Eğer banyonuz uygunsa banyonuza dev bir akvaryum yaptırmaya ne dersiniz, balıkları seyrederek yıkanmanın keyfi inanın daha fazla.
İster bahçenize ister salonunuza bir hamak alın, sallanmanın keyfini çıkarın.

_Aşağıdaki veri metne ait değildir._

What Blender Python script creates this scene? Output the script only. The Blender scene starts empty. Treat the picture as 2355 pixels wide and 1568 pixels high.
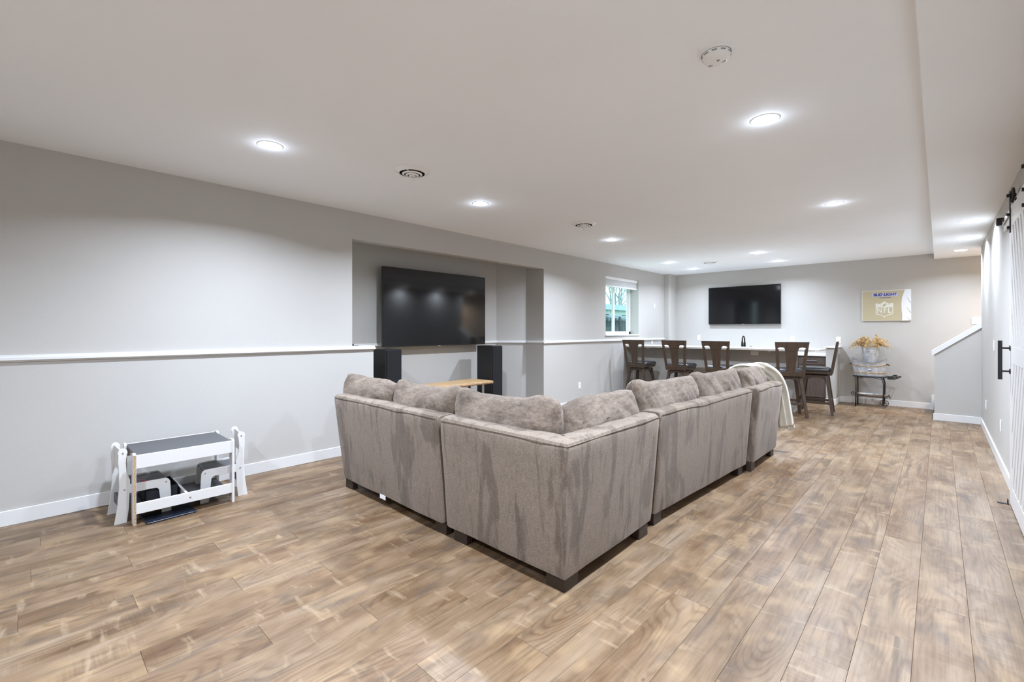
import bpy, bmesh, math, random
from mathutils import Vector, Matrix, noise
random.seed(7)
C = bpy.context.scene.collection
PI = math.pi
# ------------------------------------------------------------------ camera, world, lights, exposure
SC = bpy.context.scene
cam = bpy.data.cameras.new('camera')
cam.sensor_width = 36.0
cam.lens = 1048.55 * 36.0 / 2355.0
cam.shift_y = -24.4 / 2355.0
cam.clip_start = 0.02
cam.clip_end = 300
co = bpy.data.objects.new('camera', cam)
C.objects.link(co)
co.location = (0, 0, 1.37)
co.rotation_euler = (PI / 2, 0, 0.7529)
SC.camera = co
SC.view_settings.view_transform = 'Standard'
SC.view_settings.look = 'None'
SC.view_settings.gamma = 1.0
SC.view_settings.use_curve_mapping = False
SC.view_settings.exposure = 0.76
SC.cycles.max_bounces = 16
SC.cycles.diffuse_bounces = 10
SC.cycles.glossy_bounces = 6
SC.cycles.sample_clamp_indirect = 6.0
SC.cycles.caustics_reflective = False
SC.cycles.caustics_refractive = False
W = bpy.data.worlds.new('world')
SC.world = W
W.use_nodes = True
bg = W.node_tree.nodes['Background']
bg.inputs[0].default_value = (0.62, 0.86, 0.92, 1)
bg.inputs[1].default_value = 1.9
XL, XR, YB, YN, HC, HS = -4.77, 0.45, 10.736, -1.7, 2.696, 2.60
ROOM_LIGHTS = [(-3.5, 1.2), (-0.8, 1.2), (-3.5, 3.25), (-0.8, 3.18), (-3.5, 5.87), (-0.8, 5.79),
               (-2.26, 8.56), (-3.85, 8.62), (-2.26, 9.85), (-3.86, 9.85), (-1.9, -0.8)]  # last entry is an added, unseen fill light for the near floor and ceiling
SOFFIT_LIGHTS = [(0.24, 7.285), (0.24, 8.58), (0.24, 9.80)]
BEAMS = [36, 44, 36, 36, 37, 44, 17, 15, 15, 13, 40]
SPOWER, BEAM_SPREAD = 14.0, math.radians(150)
LIGHT_COL = (0.875, 1.0, 1.20)
def area_light(name, x, y, z, power, size, col=LIGHT_COL):
    l = bpy.data.lights.new(name, 'AREA'); l.spread = BEAM_SPREAD
    l.shape = 'DISK'; l.size = size; l.energy = power; l.color = col
    o = bpy.data.objects.new(name, l); C.objects.link(o)
    o.location = (x, y, z)
    return o
def bulb_light(name, x, y, z, power, r):
    l = bpy.data.lights.new(name, 'POINT')
    l.energy = power; l.shadow_soft_size = r; l.color = LIGHT_COL
    o = bpy.data.objects.new(name, l); C.objects.link(o); o.location = (x, y, z)
for (x, y), pw in zip(ROOM_LIGHTS, BEAMS):
    area_light('downlight_beam', x, y, HC - 0.02, pw, 0.13)
    bulb_light('downlight_glow', x, y, HC - 0.05, 0.4, 0.02)
for x, y in SOFFIT_LIGHTS:
    area_light('soffit_beam', x, y, HS - 0.02, SPOWER, 0.12)
# the stairwell has a warm lamp of its own, higher up the flight
area_light('stair_lamp_light', 1.7, 10.2, 2.5, 34.0, 0.25, (1.0, 0.83, 0.66))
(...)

Kendinizi sevin, kendinizi sevin, kendinizi sevin, Sevin!...
Işın Akı:
Amerikalı bilim adamı William James “Benim kuşağımın en büyük keşiflerinden beri, insanın düşüncelerini değiştirerek yaşamı da değiştirebileceği gerçeğini bulmasıdır” diyor. Düşündüğünüz sürece varsınız. Yaşadığımız dünya, sadece dış koşullarla belirlenemez, aynı zamanda bizim düşüncelerimiz de onu belirler. Amerikalı bilim adamı Emerson “Bir insan gün boyunca düşündüğü gibidir” der. Olumsuz koşulları yeni yılla birlikte olumlu koşullara dönüştürmek için önce zihninizi düzeltip, olumlu düşünmeye başlayın. Japon bilim adamı Emoto HAdo’nun yaptığı deneye inanamayacaksınız. Hado, aynı büyüklükte 2 cam tübe aynı miktarda saf su koydu. Bir gün boyunca 1. Tüpe Bach ve Beethoven müziği eşliğinde güzel sözler ve övgüler yağdırdı. 2. Tübe olumsuz kelimelerle heavy metal dinletti, aşağılaşıcı sözler söyledi. Korkaksın, beceriksizsin, yeteneksizsin vb. her iki kaptaki suyu gece boyunca dolapta dondurdu. Sabah kristalleri inceledi. 1. Tüp mükemmel elmas-pırlanta renginde çok güzel kristallerden oluşmuştu. 2. Tüp ise gri, karışık şekli ve bakınca rahatsız eden bir durumdaydı. Vücudumuzun yüzde 70’i su olduğuna göre siz de bu yıl, tıpkı deneydeki gibi kendinize güzel mesajlar verin, tekrarlayın ve gerçekleştirin.
Merve İldeniz:
İnsan istediği gibi yaşamalı. Korkmamalı. Bir şeyleri değiştirmek isteyen insan hiçbir bahanenin altına sığınmamalı. Bir şehirden gitmek istiyor ve kocamın işi, çocuğun okulu gibi bahaneler uyduruyorsanız bir şeyi gerçekten istemiyorsunuzdur. Zaten karar verdiğinizde ve değişmeye adım attığınızda her şey arkasından geliyor.
Fidan Terzioğlu:
Cesaret benim için, ulaşmak isteğim şeyi, kaybedebileceğim şeyden daha çok istediğim zaman kendiliğinden ortaya çıkan bir şey. Bunun herkes için de geçerli olduğunu düşünüyorum. Cesaretim yok diyorsa bir insan, sadece kafası karışıktır. Bazı durumlar vardır ki, o adımı atmak ne olursa olsun her şeyi göze almamıza yol açacak kadar önemlidir. En basiti, bebeği çatıdan aşağı düşmek üzere olan bir kadın düşünün. Bu kadın kendisinin aşağı düşme ihtimaline aldırmadan atlayıp çocuğu kurtarır. Benim için de, başkalarına büyük cesaret gibi görünen adımlar, mutlaka yapmam gereken şeyler oldu. Hayatta her an fırsatların geldiğine inanıyorum. Ama önemli olan, insan gerçekten hayatında bir değişiklik olsun istiyor mu, istemiyor mu sorusu. Genellikle yaptığımız şey, harika şeylerin kendiliğinden gelip kafamıza düşmesini beklemek. Üstelik bir şekilde kafamıza düşseler bile, o fırsatları fırsat olarak görmeme gibi yeteneklere de sahibiz. Değişimi yürekten istemek aslında yeterli diye düşünüyorum. O zaman değişiklik kendiliğinden geliyor, biz de onu kabul ediyoruz.